Cotton and Lorraine

Cotton and Lorraine March 22, 2010

I spent two days last week with my mother and her sister, Vicki, visiting my great aunt Lorraine in Los Osos, California. It’s been fifteen years (that’s half my life) since I’ve hugged her. She’s now 92 and stunning, thinner and frailer but still absolutely beautiful with fantastic style and fire red hair (she’s had it dyed every three weeks for the past 50 years).

It’s interesting to me how I feel about Lorraine. I have many great aunts and uncles. Every one of my grandparents came from large farming families. There were plenty of relatives to run into from time to time growing up, but none of them were loved the way I’ve loved Lorraine. I saw her rarely in my childhood, every three or four years, maybe, when we took our family trip to the west coast, or when she came to Amarillo to visit my great grandmother “Mama Mac” (for whom my Mama Monk name draws some inspiration). Perhaps it was her love for white pant suits and big gold clip-on earrings or her forty-year commitment to the same Este Lauder perfume. (I was relieved to catch that sweet scent on her when we hugged.)

But I know the reason I love her dearly is because my grandmother, Cotton, loves her dearly. There was no way to grow up listening to Cotton’s stories of childhood and World War II and being a young mom in the fifties, without falling in love with Lorraine, my grandmother’s dearest, and wonderfully colorful sister.

Before coming last week, my aunt Vicki spent weeks scanning in old family slides from the summers they spent in California during my mom’s childhood. I’ve loved gliding through one photo after another, staring at these two beautiful blondes sunbathing in their two pieces. My husband has always had a secret crush on my grandmother in her young, glamorous twenties and thirties, when she was a gorgeous blonde with uniquely arched eyebrows and constantly tanned skin. But he’s been astounded by the two of these women together in black and white, bronzed on the beach, simply oozing elegance. I’m honored to say I will never be so lovely.

Last week, as I was scrubbing the toilet in preparation for mom and Vicki’s rapidly approaching arrival, I called to wish my grandparents a happy sixty-eighth wedding anniversary. (Yes, I wrote that correctly. Sixty-eighth.) I mentioned to Cotton how much I wished she could make the trip out to California to see Lorriane.

She said to me, “Micha, it takes a special kind of grace to accept what you can’t do anymore. And I don’t think I can travel out there ever again.”

I said, “Well, then, do you think you have it? That special grace?”
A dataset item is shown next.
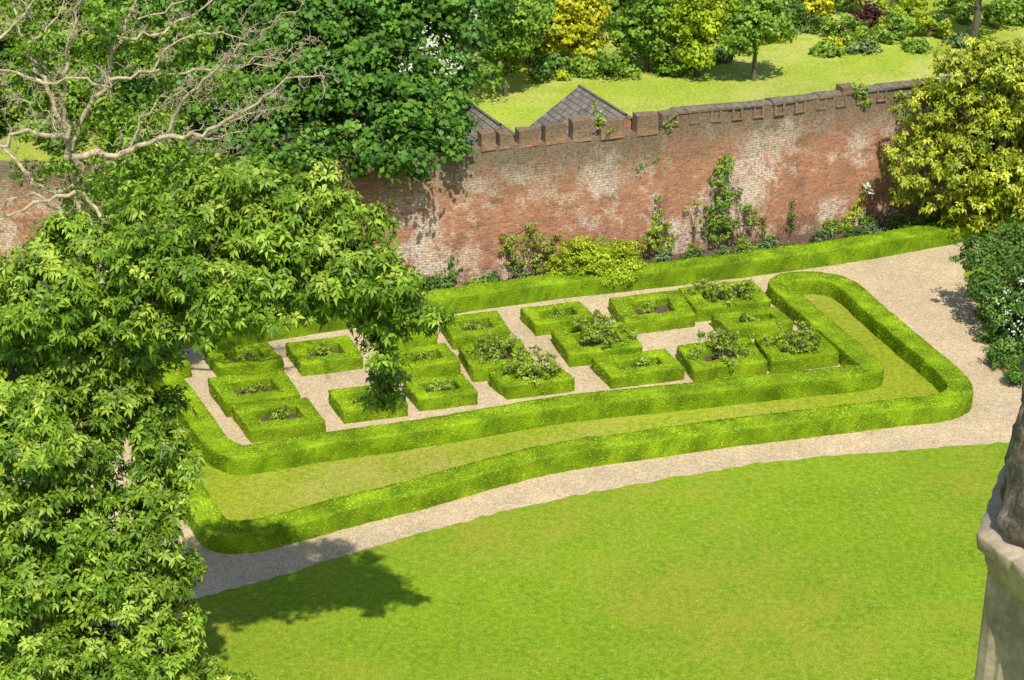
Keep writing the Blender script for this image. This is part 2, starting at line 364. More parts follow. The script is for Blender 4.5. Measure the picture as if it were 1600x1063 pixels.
for bi,(x0,x1,y0,y1,ps) in enumerate(boxes):
    w=x1-x0; yb=y0+24; e1y=.10*w; Hh=y1-yb; e2y=max(Hh-e1y,20)
    A=(x0,yb+e1y); B=(x0+.81*w,yb); C=(x1,yb+e2y); D=(x0+.19*w,yb+e2y+e1y)
    q=np.array(g2([A,B,C,D])); cen=q.mean(0); q=cen+(q-cen)*1.01
    side=np.mean([np.linalg.norm(q[i]-q[(i+1)%4]) for i in range(4)])
    th=side*.235; inn=cen+(q-cen)*(1-th/side)
    ln=[]
    for i in range(4):
        a,b2=inn[i],inn[(i+1)%4]; m=max(4,int(np.linalg.norm(b2-a)/.11)); 
        for j in range(m): ln.append(a+(b2-a)*j/m)
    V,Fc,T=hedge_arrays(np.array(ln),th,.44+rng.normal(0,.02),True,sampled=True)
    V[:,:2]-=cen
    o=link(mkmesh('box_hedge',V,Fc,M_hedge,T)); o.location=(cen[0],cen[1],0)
    top(o,["low clipped square box hedge with open centre on gravel","low clipped square box hedge around a rose bush"][ps>.5],"hedge","square box hedge beds on the gravel")
    qi=cen+(q-cen)*(1-1.75*th/side)
    sv=[(*a,.0) for a in qi]+[(*(cen+(a-cen)*.97),.15) for a in qi]+[(*cen,.19)]
    so=mkmesh('soil',sv,[(0,1,5,4),(1,2,6,5),(2,3,7,6),(3,0,4,7),(4,5,8),(5,6,8),(6,7,8),(7,4,8)],M_soil); link(so); so["kind"]="structure"
    bl=[]
    big=ps>.5
    nb=int(28+14*ps) if big else int(5+10*ps)
    for _ in range(nb):
        a=rng.random()*6.28; rr=rng.random()**.7*side*(.52 if big else .17)
        z=(.25+1.45*ps*rng.random()**1.1*(1-.5*rr/side)) if big else (.22+.28*rng.random())
        if rr>side*.3: z=max(z,.52)
        bl.append((np.array([cen[0]+math.cos(a)*rr,cen[1]+math.sin(a)*rr*.85,z]),(.06+.11*rng.random()) if big else (.07+.08*rng.random())))
    r=tree('rose_bush',(cen[0],cen[1],.15),bl,M_rose,["low green rose bush growing inside a box hedge square","tall open rose bush growing inside a box hedge square"][big],'bush',tr=.02,L=.08,W=.055,cl=.11,per=12,ratio=.75,fork=np.array([cen[0],cen[1],.25]))
    r["group"]="rose bushes in the hedge squares"
    if big:
        pts=np.array([np.asarray(c)+rdir(1)[0]*rr*1.1 for c,rr in bl[:6]]); m=len(pts)
        V,Fc,T=rosette_leaves(pts,unit(np.tile([0,-.5,.8],(m,1))+rng.normal(0,.3,(m,3))),.045,.045,rng.random(m),6)
        child(mkmesh('blossom',V,Fc,M_pink,np.clip(T,0,1)),r)
# ---------------------------------------------------------------- brick wall
wb=[(-420,395,235),(0,425,258),(300,448,262),(560,462,252),(745,447,233),(1027,404,206),(1030,403,180),(1190,378,165),(1395,345,136),(1400,344,136),(1600,316,110),(1850,282,82)]
WP=[];WH=[]
for a,b,c in wb: WP.append(G(a,b)[:2]); WH.append(hz(a,b,c))
WP=np.array(WP); WH=np.array(WH)
A0=G(745,447)[:2]; B0=G(1400,344)[:2]
for i in range(4,10):
    tt=np.dot(WP[i]-A0,B0-A0)/np.dot(B0-A0,B0-A0); WP[i]=A0+(B0-A0)*tt
seg=np.linalg.norm(np.diff(WP,axis=0),axis=1); WS=np.r_[0,np.cumsum(seg)]
def wat(s):
    p=np.array([np.interp(s,WS,WP[:,0]),np.interp(s,WS,WP[:,1])])
    i=min(max(np.searchsorted(WS,s)-1,0),len(WP)-2); d=unit(WP[i+1]-WP[i]); return p,d,np.array([-d[1],d[0]])
def whs(s): return np.interp(s,WS,WH)
THK=.5
ss=sorted(set([round(x,3) for x in np.arange(0,WS[-1],.3)]+[float(x) for x in WS]))
V=[];Fc=[];UV=[];TT=[]
def addq(vs,uvs,tt):
    b=len(V); V.extend(vs); TT.extend(tt); Fc.append([b,b+1,b+2,b+3]); UV.extend(uvs)
def wtop(s): return whs(s)+.02*math.sin(s*7.3)*math.sin(s*2.9+1)
def bow(s,z): return .022*math.sin(s*1.1+z*.8)+.015*math.sin(s*2.7-z*1.9)
nbf=np.array([-.39,.92])
for s0,s1 in zip(ss[:-1],ss[1:]):
    if s1-s0<1e-3: continue
    (p0,_,_),(p1,_,_)=wat(s0),wat(s1); _,d,nb=wat((s0+s1)/2)
    h0,h1=wtop(s0),wtop(s1); nv=8
    f=lambda pp,s,z:(*(pp+nbf*bow(s,z)*(0.0 if z<=0 else 1)),z)
    q0,q1=p0+nb*THK,p1+nb*THK
    for j in range(nv):
        a,b=j/nv,(j+1)/nv
        addq([f(p0,s0,a*h0),f(p1,s1,a*h1),f(p1,s1,b*h1),f(p0,s0,b*h0)],[(s0,a*h0),(s1,a*h1),(s1,b*h1),(s0,b*h0)],[a,a,b,b])
        addq([(*q1,a*h1),(*q0,a*h0),(*q0,b*h0),(*q1,b*h1)],[(s1,a*h1),(s0,a*h0),(s0,b*h0),(s1,b*h1)],[a,a,b,b])
    addq([f(p0,s0,h0),f(p1,s1,h1),(*q1,h1),(*q0,h0)],[(s0,h0),(s1,h1),(s1,h1+.5),(s0,h0+.5)],[1,1,1,1])
WE=empty('brick_wall',(WP[4][0],WP[4][1],0)); top(WE,"tall old red brick garden wall with battlements and lime-stained patches","wall")
child(mkmesh('wall',V,Fc,M_brick,TT,UV),WE)
def wallbox(name,s0,s1,z0,z1,o0,o1,mat,par=WE,tt=.9):
    p0,d,nb=wat(s0); p1,_,_=wat(s1); _,d,nb=wat((s0+s1)/2)
    jj=rng.normal(0,.03,4)
    c=[(*(p0+nb*o0),z0),(*(p1+nb*o0),z0),(*(p1+nb*o1),z0),(*(p0+nb*o1),z0),(*(p0+nb*o0),z1+jj[0]),(*(p1+nb*o0),z1+jj[1]),(*(p1+nb*o1),z1+jj[2]),(*(p0+nb*o1),z1+jj[3])]
    fs=[(0,1,5,4),(2,3,7,6),(1,2,6,5),(3,0,4,7),(4,5,6,7),(3,2,1,0)]
    uv=[]
    for f in fs:
        for i in f:
            v=c[i]; s=s0 if i in(0,3,4,7) else s1
            off=o1 if i in(2,3,6,7) else o0
            if f in(fs[4],fs[5]): uv.append((s,off+z1))
            elif f in(fs[2],fs[3]): uv.append((s+off,v[2]))
            else: uv.append((s,v[2]))
    o=mkmesh(name,c,fs,mat,[tt-.08]*4+[tt+.1]*4,uv)
    child(o,par); return o
def s_of(px):
    best=None
    for s in np.arange(WS[0],WS[-1],.05):
        p,_,_=wat(s); z=whs(s)
        zc=p[1]*cp-(z-HC)*sp; u=p[0]/zc*F+800
        if best is None or abs(u-px)<best[0]: best=(abs(u-px),s)
    return best[1]
def ztop(s,py,px):
    p,_,_=wat(s); d=ray(px,py); return HC+p[1]*d[2]/d[1]
for x0,x1,yt in [(752,774,207),(780,800,209),(810,843,203),(852,883,196),(894,924,187),(939,974,189),(995,1027,181)]:
    s0,s1=s_of(x0),s_of(x1); zt=ztop((s0+s1)/2,yt,(x0+x1)/2)
    wallbox('merlon',s0,s1,min(whs(s0),whs(s1))-.08,zt,-.035,THK*.7,M_brickd,tt=.84)
sr=s_of(1030)+.1; se=WS[-1]-.1
edges=[sr]
while edges[-1]<se: edges.append(edges[-1]+rng.uniform(.35,.6))
cv=[];cf=[]
for s0,s1 in zip(edges[:-1],edges[1:]):
    p0,d,nb=wat(s0+.006); p1,_,_=wat(s1-.006); h0,h1=whs(s0),whs(s1); j=abs(rng.normal(0,.018)); lo=-.05+rng.normal(0,.014)
    b=len(cv)
    for p,h in((p0,h0),(p1,h1)):
        for off,z in((lo,-.015),(lo,.035),(THK/2,.10),(THK+.05,.035),(THK+.05,-.015)):
            cv.append((*(p+nb*off),h+z+(j if z>.01 else 0)))
    for q in range(4): cf.append((b+q,b+5+q,b+6+q,b+q+1))
    cf.append((b,b+1,b+2,b+3,b+4)); cf.append((b+9,b+8,b+7,b+6,b+5))
child(mkmesh('coping',cv,cf,M_cope),WE)
cv=[];cf=[];cu=[]
s=sr+.2
while s<s_of(1400):
    p0,d,nb=wat(s)
    for (a,b2,z0,z1,of) in [(s,s+.42,-.42,-.37,-.06),(s,s+.08,-.37,-.03,-.05),(s+.34,s+.42,-.37,-.03,-.05)]:
        q0=wat(a)[0]; q1=wat(b2)[0]; b=len(cv)
        hh0,hh1=whs(a),whs(b2)
        cs=[(*(q0+nb*of),hh0+z0),(*(q1+nb*of),hh1+z0),(*(q1+nb*.05),hh1+z0),(*(q0+nb*.05),hh0+z0),(*(q0+nb*of),hh0+z1),(*(q1+nb*of),hh1+z1),(*(q1+nb*.05),hh1+z1),(*(q0+nb*.05),hh0+z1)]
        cv+=cs
        for f in [(0,1,5,4),(1,2,6,5),(3,0,4,7),(4,5,6,7),(3,2,1,0)]:
            cf.append(tuple(b+i for i in f)); cu+= [(a+(i in(1,2,5,6))*(b2-a),cs[i][2]) for i in f]
    s+=.84
child(mkmesh('corbel',cv,cf,M_brickd,[.84]*len(cv),cu),WE)
s0=s_of(1318);s1=s_of(1338); wallbox('pier',s0,s1,whs(s0)+.04,whs(s0)+.26,.0,THK,M_brickd)
bed=[tuple(wat(s)[0]+wat(s)[2]*.1) for s in np.arange(WS[2],WS[9],1.0)]
bed2=[tuple(q) for q in bp[::-1]]
sheet('flower_bed',bed+[tuple(G(1500,355)[:2])]+bed2,.008,M_soil)
ul=[tuple(wat(s)[0]+wat(s)[2]*.3) for s in np.arange(0.1,WS[-1],1.5)]
sheet('upper_lawn',ul+[(120,90),(120,200),(-120,200),(-120,70)],.006,M_rough)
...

“I’m beginning to,” she said.

During my visit with Lorraine, I was shocked at how much her face is like my grandmother’s, the same expressions, the same quiver in her voice, arthritic fingers, hands covered with the raised veins that I have always loved on my grandmother’s hands, that I traced with my pointer finger as a child while I sat beside her.

I’ve always hoped that dying would be like every other change in my life. Remember how scary leaving for college was and how there was this wonderful longing for adventure mixed into that fear? I’ve felt that way about every move in my life. I felt that way about marriage, about having a baby, about leaving the ministry. As scary as the jump is, there has always been solid hand on my back, lovingly shoving me off the ledge.

What is that special kind of grace Cotton was talking about? Is there a moment when it arrives? Do I need to start looking for it now? I fear the day when I cannot see or talk to my two big brothers…when we’re too confused to have phone conversations, when I can’t get on a plane because I’m too frail to travel, when our grandkids don’t know each other and dread being forced into conversation at some Boyett family reunion.

But I pray there is some secret grace waiting in that moment, like the one I knew Thursday afternoon, when I lay my sleepy baby on Lorraine’s bed, sang him a song and snuck out of the room, stopping for a moment to stare at those two beautiful blondes smiling in the framed 1940’s photograph. A whole life ago, those girls posed. Young smooth hands and inside jokes, they shared memories of days on the farm in Floydada, Texas. They were working in California, waiting for their men to return from war.

I stared at my sleeping blond boy, whose right eyebrow arches in the same unique angle as Cotton’s. I thought, how is the world so beautiful? How is it so broken?